Sharjeel Khan's international career looked to be on track for resounding success before the fixing allegations broke. © Getty Images

Sharjeel Khan’s international career looked to be on track for resounding success before the fixing allegations broke. © Getty Images

Sharjeel Khan was destined to become a great, already described as Pakistan’s version of David Warner. His burgeoning talent and ability to hit the ball over the field had started to get world-wide acclaim.

Just last year, he landed a Twenty20 blast contract with Leicestershire worth 70,000 pound and was in line for a lucrative contract with the Caribbean Premier League. His three half-centuries in the One-Day International series in Australia must also have attracted the attention of some Big Bash League teams.

He was the toast of Islamabad United in the Pakistan Super League. He scored the only century in the inaugural edition of the Pakistan Super League. After watching his PSL hundred, Mickey Arthur, Pakistan’s head coach, wanted Sharjeel to exploit his big-hitting power in the longest format too, and got him selected for the Test tours of New Zealand and Australia.

But the PSL which made him, brought his downfall.

On Friday (February 10), came the news that shocked everyone: Sharjeel and Khalid Latif were provisionally suspended from the PSL after they were found in breach of the Anti-Corruption Code, not having informed authorities of an approach from a betting syndicate.

A former Pakistan international, who cannot be named, was behind the trap. He phoned Sharjeel to meet a man for a deal and the left-hander fell in the trap. Sources said the deal was worth five lakh rupees ($US 5000). Sharjeel was given a specific coloured bat grip to use in the Islamabad United match so that betting mafia could know that he was “in the deal”.

Latif’s five-ODI and 13-Twenty20 International career never took off, and at 31 he did not look like going further than a place in the Twenty20 squad. But Sharjeel’s career was shaping well.
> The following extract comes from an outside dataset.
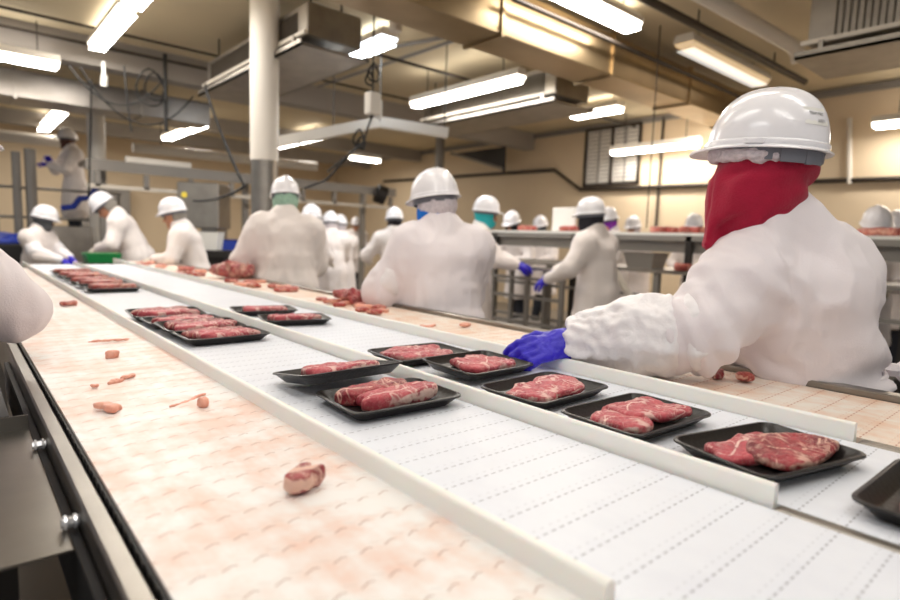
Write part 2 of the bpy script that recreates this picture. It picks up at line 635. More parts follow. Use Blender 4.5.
t = thing('waste_bin', 'black plastic waste bin under the elbow of the nearest sleeve on the left', 'bin', (-.13, 1.62, 0))
b = MB()
b.loops([[(sx * a, sy * c, z) for sx, sy in ((-1, -1), (1, -1), (1, 1), (-1, 1))] for a, c, z in ((.15, .2, 0), (.19, .24, .86), (.2, .25, .88), (.18, .23, .88), (.14, .19, .05))])
b.build('shell', 'black', t)

# ------------------------------------------------------------------ trays and beef
def rrect(L, Wd, r, z, n=6):
    out = []
    for cx, cy, a0 in ((L / 2 - r, Wd / 2 - r, 0), (-L / 2 + r, Wd / 2 - r, PI / 2), (-L / 2 + r, -Wd / 2 + r, PI), (L / 2 - r, -Wd / 2 + r, 1.5 * PI)):
        out += [(cx + r * math.cos(a0 + PI / 2 * k / n), cy + r * math.sin(a0 + PI / 2 * k / n), z) for k in range(n + 1)]
    return out

def tray_mesh(L=.24, Wd=.172, H=.0225):
    b = MB()
    lp = [rrect(L - .046, Wd - .046, .014, 0), rrect(L - .039, Wd - .039, .016, .003), rrect(L - .011, Wd - .011, .021, H - .005), rrect(L, Wd, .025, H - .0035),
          rrect(L, Wd, .025, H - .001), rrect(L - .003, Wd - .003, .024, H), rrect(L - .011, Wd - .011, .021, H), rrect(L - .015, Wd - .015, .020, H - .003),
          rrect(L - .042, Wd - .042, .015, .0065), rrect(L - .050, Wd - .050, .013, .005)]
    b.loops(lp)
    return b
TRAY = tray_mesh().mesh('foam_tray', .6)
TRAY.materials.append(M['tray'])

def place_tray(label, x, y, z=.931, rz=0.0, tilt=(0, 0), group='black foam trays'):
    o = bpy.data.objects.new('foam_tray', TRAY)
    COL.objects.link(o)
    o.location = (x, y, z)
    o.rotation_euler = (tilt[0], tilt[1], rz)
    return tag(o, label, 'tray', group)

def steak(label, tray, dx, dy, rz, L, Wd, T, seed, m='meat', dz=.0062, tilt=(0, 0), name='beef_steak', h=.0032, fatside=.5):
    """A cut of beef lying in TRAY: irregular slab with a fat edge."""
    rng = np.random.default_rng(seed)
    ph = rng.uniform(0, 2 * PI, 5)
    am = rng.uniform(.4, 1, 5) * np.array([.10, .10, .07, .06, .045])
    fa = rng.uniform(0, 2 * PI)
    if name != 'beef_steak':
        am = am * 1.9
    def rho(P):
        x, y = P[:, 0] / (L / 2), P[:, 1] / (Wd / 2)
        th = np.arctan2(y, x)
        r = (np.abs(x) ** 3.2 + np.abs(y) ** 3.2) ** (1 / 3.2)
        k = 1 + sum(am[i] * np.cos((i + 2) * th + ph[i]) for i in range(5))
        return r / k, th
    def fn(P):
        r, th = rho(P)
        d = (r - 1) * min(L, Wd) / 2 * .9
        zc = T / 2 + .0035 * vnoise(P * 30 + 3.1, seed) + .004 * vnoise(P * 14, seed + 5)
        top = np.abs(P[:, 2] - zc) - T / 2
        q = smin(-d, -top, min(.010, T * .38))
        return -q
    def attr(V):
        r, th = rho(V)
        side = .5 + .5 * np.cos(th - fa)
        e = np.clip((r - (.985 - .07 * side)) / .1, 0, 1) * np.clip((side - .25) * 2.2, .12, 1)
        seam = np.exp(-((V[:, 1] - .25 * Wd * np.sin(V[:, 0] / L * 5 + fa)) / .0035) ** 2) * .75 * (vnoise(V * 40, seed + 8) > -.1)
        return np.clip((.42 if name == 'meat_chunk' else 0) + np.maximum(e * (.45 + fatside * .45 * side), seam), 0, 1)
    def disp(V):
        return .0016 * vnoise(V * 70, seed + 2) + .0012 * ridge(V * 120, seed + 3) + .0008 * vnoise(V * 210, seed + 4)
    e = .02
    h = min(h, T / 3.2)
    o = solid(name, fn, (-L / 2 - e, -Wd / 2 - e, -.008), (L / 2 + e, Wd / 2 + e, T + .02), h, m, None, disp, attr)
    A = tray.matrix_basis if tray is not None else Matrix()
    B = Matrix.Translation((dx, dy, dz)) @ Matrix.Rotation(tilt[0], 4, 'X') @ Matrix.Rotation(tilt[1], 4, 'Y') @ Matrix.Rotation(rz, 4, 'Z')
    o.matrix_world = A @ B
    o.matrix_basis = A @ B
    return tag(o, label, 'steak', 'beef steaks in trays')

# belt 3: open trays in front of the red-hooded worker
ta = place_tray('black foam tray half out of frame at the bottom right corner', .930, .100, rz=-.02)
steak('beef steak mostly out of frame, in the tray at the bottom right corner', ta, -.03, 0, .2, .125, .1, .018, 11)
tb = place_tray('large-looking black foam tray with two steaks, resting against the end of the white rails', .93, .322, rz=-.25)
steak('marbled beef steak lying at the back of the tray nearest the rail ends', tb, -.010, .014, -.05, .162, .085, .016, 21)
steak('darker beef steak overlapping the front of the tray nearest the rail ends', tb, .022, -.020, .12, .165, .082, .016, 22, 'meat_dark', dz=.012, tilt=(.12, 0))
tc = place_tray('black foam tray second from the rail ends, holding one wide steak pair', .921, .54, rz=-.05)
steak('beef steak at the left in the second tray from the rail ends', tc, -.034, .004, .5, .11, .10, .015, 31)
steak('beef steak at the right in the second tray from the rail ends', tc, .038, .002, -.2, .12, .11, .015, 32, dz=.010, tilt=(0, -.08))
td = place_tray('black foam tray right below the blue gloved hand', .925, .755, rz=.03)
steak('beef steak at the left in the tray below the blue glove', td, -.034, .002, .3, .11, .10, .014, 41)
steak('beef steak at the right in the tray below the blue glove', td, .035, .0, -.3, .115, .11, .014, 42, dz=.010, tilt=(0, -.1))
te = place_tray('tilted black foam tray gripped by the blue glove', .945, .978, .940, rz=.10, tilt=(.05, .03))
steak('beef steak in the tilted tray gripped by the blue glove', te, .01, 0, .05, .165, .115, .016, 51)
tf = place_tray('black foam tray on the far lane just beyond the tray gripped by the glove', .928, 1.185, rz=-.05)
steak('beef steak in the tray just beyond the gripped tray', tf, 0, .005, .1, .18, .125, .018, 61)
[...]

“It’s tragic,” said Iqbal Imam, a former first class cricketer, and Sharjeel’s mentor. “Sharjeel was destined for great, giddy highs but he fell to staggering lows. I still don’t believe this because Sharjeel has worked so hard to reach this far and would not have spoiled it in minutes.”

Sharjeel hails from Hyderabad, some 100 miles from the vibrant city of Karachi. From his early days, he was an aggressive batsman who always looked to hit the ball over the field.

Sharjeel was drafted in the Pakistan team after he made his mark at the domestic level, specifically in Twenty20 cricket. Dav Whatmore liked his aggression, as did Waqar Younis who replaced the former Australian in 2014.

Sharjeel blossomed on the tour of Ireland, hitting a rapid 152 in the first ODI, and then showed flashes of brilliance on the England tour.

Ramiz Raja, the former Pakistan captain, lamented Sharjeel’s sudden fall. “It’s very, very unfortunate,” said Raja. “We worked so hard to make the PSL a super product but these players don’t realise it and despite being advised regularly on how to avoid pitfalls they don’t learn, and that is very sad.”

Pakistan has a notorious history of losing players through corruption. They lost three seriously talented players in Mohammad Amir, Mohammad Asif and Salman Butt in 2010. Amir is back after completing his ban and the other two are in line for future selections.

In 2000, Salim Malik and Ata-ur-Rehman were banned for match-fixing, while six other players – including Wasim Akram, Waqar Younis and Inzamam-ul-Haq – were fined.

But the lessons were not learnt.

Javed Miandad, another former captain, said the example of Pakistan selecting Amir (after the seamer had served his ban) allowed players to believe they could get away with wrongdoing.

“We suffered because we did not implement the Justice Qayyum inquiry report on match-fixing, and the latest episode of Sharjeel happened because we brought corrupt players back in the team,” he said. “Players feel that they can do anything and get away with small fines or a short ban.”